- The Washington Times - Monday, May 18, 2009

Anyone who watched Ross Detwiler struggle to throw strikes to big league hitters in March probably wouldn’t have predicted the 23-year-old left-hander would be starting for the Washington Nationals in May.

Detwiler didn’t look anything like a major league pitcher during a ragged spring in which he posted an 8.44 ERA and walked seven batters in 5 1/3 Grapefruit League innings.

But a lot can change in two months. And when the Nationals needed to summon a fill-in starter for Monday’s game against the Pittsburgh Pirates, Detwiler was the logical choice.

“We’re very high on him, and we feel that he’s stepping up now finally in Double A,” manager Manny Acta said. “I can’t wait to see him.”

Washington’s top pick in the 2007 draft was originally expected to be on a fast track to the big leagues. He was a September call-up that season and wound up pitching one scoreless inning of relief in Atlanta. But Detwiler perhaps took a step back last season at Class A Potomac and only reached Class AA Harrisburg for the first time last month.

His numbers at Harrisburg (0-3 with a 2.96 ERA in six starts) weren’t dazzling, but team officials were pleased with the way he has refined his mechanics and battled while pitching for a struggling club. And since he easily slid into the hole in Washington’s rotation, he got the call.

Whether Detwiler gets more than one shot remains to be seen. The Nationals will need another starter Saturday against the Baltimore Orioles, but they don’t want to promise that outing to the young lefty just yet.

“We’re going to take this… one start at a time,” said acting general manager Mike Rizzo, who is also keeping a close eye on Class AAA Syracuse right-hander Craig Stammen. “He’s still in a developmental stage in his career, and we thought he was the best option for us on a short-term as a fill-in for an injured player. But long-term, we’re still trying to figure out what our options are.”

Dukes reinjures hamstring

Elijah Dukes returned to the Nationals lineup Sunday but didn’t last long.

The center fielder, who missed both of Saturday’s games with a strained left hamstring, aggravated the injury during a first-inning double in the series finale and gingerly ran the bases.
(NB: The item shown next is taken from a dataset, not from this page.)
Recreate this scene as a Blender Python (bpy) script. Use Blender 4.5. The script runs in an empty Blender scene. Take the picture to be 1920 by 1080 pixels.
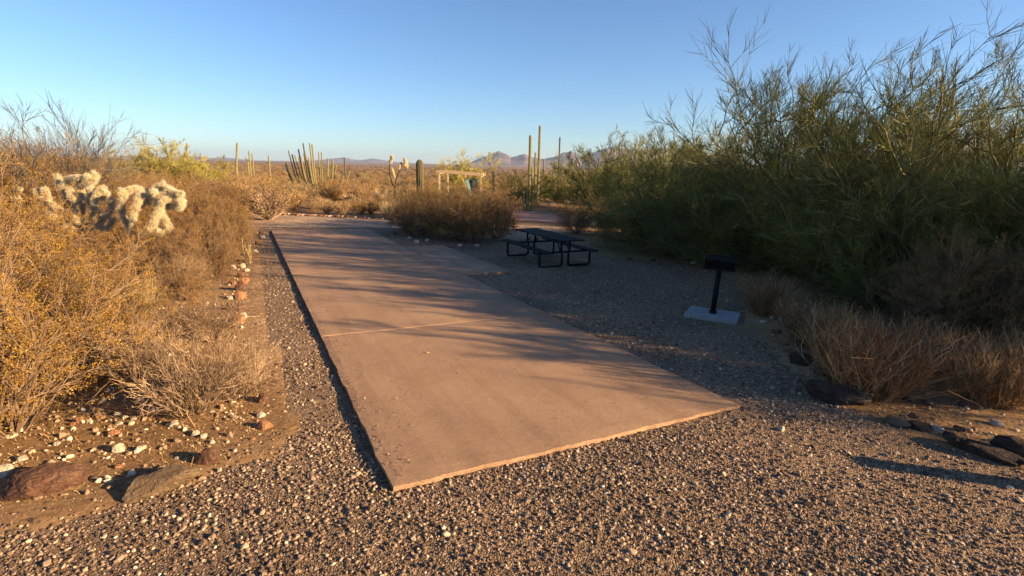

He was replaced in the field the next inning by Willie Harris.

Dukes’ status is officially “day-to-day,” but the club might take a cautious approach given his history of leg injuries.

Washington was left with no healthy backup outfielders for the majority of Sunday’s game; Austin Kearns was out of the lineup for the third straight game with a left hand injury suffered when he was hit by a pitch.

Kearns did take some swings in the cage Sunday morning and said he felt much better and was available to pinch hit.

Olsen feeling ‘down’

Scott Olsen, who is being placed on the 15-day disabled list with left shoulder tendinitis, blew past reporters without answering questions before Sunday’s game.

The day before, the left-hander noticeably struggled during five innings on the mound with diminished velocity; he underwent an MRI and received a cortisone shot afterward.

“He’s feeling very down,” Acta said. “He’s a competitor. This guy threw 200 innings last year. He likes to be out there.”